Несмотря на то, что Византия во многом стала преемницей Рима в развитии и совершенствовании канонического права, данная часть византийской традиции вообще не была воспринята на Руси. Древнерусские юридические памятники первых после принятия христианства веков подтверждают, что на Руси существовала мощная традиция обычного права, которая сложилась на несколько столетий позднее, чем в Западной Европе, — но она практически никак не соединилась с идущей от Рима византийской практикой кодифицирования юридических норм и не породила в итоге ни сословия легистов, ни разнообразных трактовок права, ни особой роли права в ограничении притязаний власти на свободу и жизни подданных — т. е. всего того, что отличало позднее Западную Европу от остального мира. В результате уже в первые столетия христианской Руси можно заметить наличие типичного для всей последующей ее истории «разрыва» между законом и правом. Вплоть до сего дня в России существуют (и постоянно множатся) законы, оформленные надлежащим образом, но противоречащие основному корпусу юридических норм, и потому могущие считаться неправовыми [См.: Иноземцев, Владислав. ‘‘Диктатура закона’ упраздняет права россиян’ в: Московский комсомолец, 2011, 5 июля, с. 3.]. Особенность «византийской рецепции» выступает одной из причин такого положения дел.
В той же степени обращение к позднеримской цивилизации не сформировало на Руси отношения к частной собственности. Даже в первые после принятия христианства века не появилось правовой концепции собственности, которая была бы закреплена в нормативном акте (что радикально отличало русские порядки от византийских); большинство историков сходятся во мнении, что вся домонгольская система собственности на Руси основывалась на коллективном владении землей и имуществом целого рода [См.: Pipes, Richard. ‘Was there Private Property in Muscovite Russia?’ в: Slavic Review, 1994, vol. 53, pp. 524–530.]. Часто возникавшие усобицы свидетельствовали о том, что «не существовало сколько-нибудь отлаженного механизма передачи по наследству владений Русской земли, закрепленного в сознании людей» [См.: Юрганов, Андрей. Категории русской средневековой культуры, Москва: МИРОС, 1998, с. 152.]. Князья стояли перед выбором: сохранить родовую собственность, отказавшись от частнособственнических притязаний на формирование своих отчин, или же пойти по пути дробления родовой собственности на семейные, отчинные владения, поставив тем самым под угрозу молодое русское государство. Собственно, это противоречие между собственностью и властью, частным и государственным интересом, не разрешенное, а скорее окончательно утвержденное в ходе византийской рецепции, стало одним из главных противоречий российского общества, присутствующим в нем и поныне.
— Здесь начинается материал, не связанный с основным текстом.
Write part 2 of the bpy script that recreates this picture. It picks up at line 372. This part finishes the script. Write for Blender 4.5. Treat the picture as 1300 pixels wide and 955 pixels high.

Естественно, особым значением для Руси обладало перенятие византийской духовной традиции с ее идеей «симфонии» Церкви и власти, весьма нетипичной для западного христианства того времени, в котором формировались условия для жесткого и продолжительного противостояния светской и духовной властей [В византийской традиции принято было полагать, что «Церковь и государство, как тело и душа, составляют один организм, и что между ними должно быть постоянное взаимодействие во имя общего блага» (Павлов, Алексей. Курс церковного права, Санкт-Петербург, Лань, 2002, с. 47).]. Особенностью рецепции византийских практик стало некритическое восприятие этой идеи, воплотившееся в становлении такой Церкви, важнейшей задачей которой было дополнение инструментов доминирования, доступных мирским правителям. Можно без преувеличения сказать, что практически никаких (за исключением самых обрывочных) свидетельств присутствия в политической и интеллектуальной жизни Руси интереса к проблеме соотношения светской и духовной властей не находится вплоть до конца XV века [См.: Crummey, Robert. The Formation of Muscovy, 1304–1613, London, New York: Longman, 1987, рр. 129–131.]. Это объясняется в том числе и тем, что новую религию принесли на Русь не проповедники, а князья, которые в силу доминирования в обществе патриархального сознания воплощали единство национального, религиозного, государственного и правового начал. Сделав христианство своей опорой и инструментом управления обществом, русские правители естественным образом возложили на себя также и материальное бремя содержания этого нового социального института, который по понятной причине никогда после этого не выказывал значимых признаков «оппозиционности».